BEGIN Task material

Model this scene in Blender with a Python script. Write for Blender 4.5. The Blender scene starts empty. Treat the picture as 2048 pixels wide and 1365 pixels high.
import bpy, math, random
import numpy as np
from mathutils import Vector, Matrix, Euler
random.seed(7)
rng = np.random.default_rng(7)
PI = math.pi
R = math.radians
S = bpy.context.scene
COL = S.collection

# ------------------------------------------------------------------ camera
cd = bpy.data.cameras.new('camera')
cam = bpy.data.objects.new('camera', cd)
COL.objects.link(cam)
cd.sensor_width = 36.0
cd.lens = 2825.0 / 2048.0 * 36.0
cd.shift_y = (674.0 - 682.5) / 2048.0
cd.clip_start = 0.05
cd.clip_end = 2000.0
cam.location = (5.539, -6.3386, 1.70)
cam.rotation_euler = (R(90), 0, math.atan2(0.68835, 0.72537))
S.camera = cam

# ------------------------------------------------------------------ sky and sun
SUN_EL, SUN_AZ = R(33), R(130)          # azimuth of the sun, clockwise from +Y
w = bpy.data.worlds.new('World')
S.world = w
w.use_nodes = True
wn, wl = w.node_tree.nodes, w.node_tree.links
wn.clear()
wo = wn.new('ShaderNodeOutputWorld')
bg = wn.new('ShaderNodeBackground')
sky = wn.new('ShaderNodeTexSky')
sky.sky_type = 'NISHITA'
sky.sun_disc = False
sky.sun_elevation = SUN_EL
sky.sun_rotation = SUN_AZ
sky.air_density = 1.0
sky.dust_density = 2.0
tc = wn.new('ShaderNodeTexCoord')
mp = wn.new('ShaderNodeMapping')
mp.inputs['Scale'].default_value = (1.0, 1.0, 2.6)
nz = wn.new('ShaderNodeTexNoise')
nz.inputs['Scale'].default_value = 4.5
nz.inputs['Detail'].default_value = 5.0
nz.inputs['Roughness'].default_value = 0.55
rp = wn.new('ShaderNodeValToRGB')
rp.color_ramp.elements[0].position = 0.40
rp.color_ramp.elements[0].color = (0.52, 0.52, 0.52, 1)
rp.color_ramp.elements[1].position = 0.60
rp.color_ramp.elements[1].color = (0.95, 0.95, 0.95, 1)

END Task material
BEGIN Task material

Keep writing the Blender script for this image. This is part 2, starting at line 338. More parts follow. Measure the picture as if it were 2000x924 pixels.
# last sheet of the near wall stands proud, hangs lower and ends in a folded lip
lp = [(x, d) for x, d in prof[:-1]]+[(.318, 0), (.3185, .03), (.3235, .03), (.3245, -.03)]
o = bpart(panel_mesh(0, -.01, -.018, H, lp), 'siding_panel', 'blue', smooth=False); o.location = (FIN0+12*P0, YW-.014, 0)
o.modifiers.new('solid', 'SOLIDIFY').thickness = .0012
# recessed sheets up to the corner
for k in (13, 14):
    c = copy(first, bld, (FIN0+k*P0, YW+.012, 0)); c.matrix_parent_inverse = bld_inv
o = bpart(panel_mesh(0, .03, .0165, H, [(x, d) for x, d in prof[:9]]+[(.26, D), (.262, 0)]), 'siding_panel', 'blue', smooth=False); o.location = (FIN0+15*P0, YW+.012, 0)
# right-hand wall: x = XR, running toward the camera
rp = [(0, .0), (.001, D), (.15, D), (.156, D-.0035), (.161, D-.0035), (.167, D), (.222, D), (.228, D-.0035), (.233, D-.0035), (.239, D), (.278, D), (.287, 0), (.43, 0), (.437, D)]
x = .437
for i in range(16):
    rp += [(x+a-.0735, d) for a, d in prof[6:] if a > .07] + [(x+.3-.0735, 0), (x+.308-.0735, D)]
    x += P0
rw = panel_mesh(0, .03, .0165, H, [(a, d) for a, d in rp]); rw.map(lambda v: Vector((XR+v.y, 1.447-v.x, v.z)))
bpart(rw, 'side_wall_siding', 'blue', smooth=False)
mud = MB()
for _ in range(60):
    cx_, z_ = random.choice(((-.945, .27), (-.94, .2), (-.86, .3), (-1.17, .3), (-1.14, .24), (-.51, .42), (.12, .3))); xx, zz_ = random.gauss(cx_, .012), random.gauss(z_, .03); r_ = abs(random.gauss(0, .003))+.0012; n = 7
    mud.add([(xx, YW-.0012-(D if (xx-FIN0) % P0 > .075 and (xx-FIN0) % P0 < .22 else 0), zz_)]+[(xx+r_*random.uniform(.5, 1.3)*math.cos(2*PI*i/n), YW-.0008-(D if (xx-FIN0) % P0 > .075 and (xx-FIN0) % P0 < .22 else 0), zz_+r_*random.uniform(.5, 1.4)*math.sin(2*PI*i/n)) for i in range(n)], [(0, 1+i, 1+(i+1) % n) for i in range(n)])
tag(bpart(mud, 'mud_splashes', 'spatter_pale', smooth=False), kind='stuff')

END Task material
BEGIN Task material

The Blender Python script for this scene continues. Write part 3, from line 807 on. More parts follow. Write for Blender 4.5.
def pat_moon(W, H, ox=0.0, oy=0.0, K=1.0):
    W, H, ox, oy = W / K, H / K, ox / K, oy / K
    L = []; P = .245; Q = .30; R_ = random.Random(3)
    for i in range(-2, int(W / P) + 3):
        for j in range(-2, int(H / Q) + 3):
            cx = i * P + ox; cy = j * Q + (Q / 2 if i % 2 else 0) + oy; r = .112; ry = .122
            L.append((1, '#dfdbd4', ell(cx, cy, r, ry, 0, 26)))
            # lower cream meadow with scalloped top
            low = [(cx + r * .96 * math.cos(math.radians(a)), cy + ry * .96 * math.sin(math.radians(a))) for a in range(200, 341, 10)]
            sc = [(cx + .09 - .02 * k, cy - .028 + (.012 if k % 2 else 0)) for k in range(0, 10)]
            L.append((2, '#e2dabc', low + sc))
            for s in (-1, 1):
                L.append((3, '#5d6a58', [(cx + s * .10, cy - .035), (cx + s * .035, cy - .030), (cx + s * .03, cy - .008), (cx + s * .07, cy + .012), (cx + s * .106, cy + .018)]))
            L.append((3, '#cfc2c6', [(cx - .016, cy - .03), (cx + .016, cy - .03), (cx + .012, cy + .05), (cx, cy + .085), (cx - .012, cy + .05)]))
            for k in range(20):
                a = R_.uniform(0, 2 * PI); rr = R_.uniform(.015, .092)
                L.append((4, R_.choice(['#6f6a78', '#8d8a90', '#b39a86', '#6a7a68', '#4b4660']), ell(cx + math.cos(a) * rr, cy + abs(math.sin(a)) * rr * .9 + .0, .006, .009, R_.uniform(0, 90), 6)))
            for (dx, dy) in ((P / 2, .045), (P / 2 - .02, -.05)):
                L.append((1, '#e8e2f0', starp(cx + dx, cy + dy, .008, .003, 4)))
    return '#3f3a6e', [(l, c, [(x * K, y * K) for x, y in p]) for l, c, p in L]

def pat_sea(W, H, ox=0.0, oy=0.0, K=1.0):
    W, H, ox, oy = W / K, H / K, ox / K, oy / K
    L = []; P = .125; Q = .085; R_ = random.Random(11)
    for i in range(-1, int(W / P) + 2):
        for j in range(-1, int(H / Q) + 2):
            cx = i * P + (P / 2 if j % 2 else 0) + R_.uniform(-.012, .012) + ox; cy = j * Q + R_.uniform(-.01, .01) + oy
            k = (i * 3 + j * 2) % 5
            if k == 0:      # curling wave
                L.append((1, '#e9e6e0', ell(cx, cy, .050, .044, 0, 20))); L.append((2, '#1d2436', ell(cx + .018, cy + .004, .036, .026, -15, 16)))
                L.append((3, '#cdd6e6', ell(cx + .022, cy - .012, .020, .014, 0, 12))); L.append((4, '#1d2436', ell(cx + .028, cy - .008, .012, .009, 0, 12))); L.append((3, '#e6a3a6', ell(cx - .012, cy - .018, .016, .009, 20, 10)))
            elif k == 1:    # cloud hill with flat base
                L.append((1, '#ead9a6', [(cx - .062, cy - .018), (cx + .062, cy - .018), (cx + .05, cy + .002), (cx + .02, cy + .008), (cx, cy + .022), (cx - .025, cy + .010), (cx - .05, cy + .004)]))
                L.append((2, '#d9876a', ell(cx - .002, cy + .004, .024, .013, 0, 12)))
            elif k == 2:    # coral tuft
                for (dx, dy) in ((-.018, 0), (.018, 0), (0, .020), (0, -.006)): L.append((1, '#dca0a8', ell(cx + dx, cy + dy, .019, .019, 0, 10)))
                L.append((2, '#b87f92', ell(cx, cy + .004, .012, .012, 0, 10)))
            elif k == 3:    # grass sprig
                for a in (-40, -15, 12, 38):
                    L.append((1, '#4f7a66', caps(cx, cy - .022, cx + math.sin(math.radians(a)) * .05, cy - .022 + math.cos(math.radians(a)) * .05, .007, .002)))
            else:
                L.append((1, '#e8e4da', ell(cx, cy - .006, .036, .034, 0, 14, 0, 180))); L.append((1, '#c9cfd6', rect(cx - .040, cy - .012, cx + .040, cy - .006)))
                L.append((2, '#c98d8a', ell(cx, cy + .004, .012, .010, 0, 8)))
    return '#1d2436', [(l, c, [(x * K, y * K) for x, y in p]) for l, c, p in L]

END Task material

Pick out and copy every line that contains the word "scene".

Model this scene in Blender with a Python script. Write for Blender 4.5. The Blender scene starts empty. Treat the picture as 2048 pixels wide and 1365 pixels high.
S = bpy.context.scene
The Blender Python script for this scene continues. Write part 3, from line 807 on. More parts follow. Write for Blender 4.5.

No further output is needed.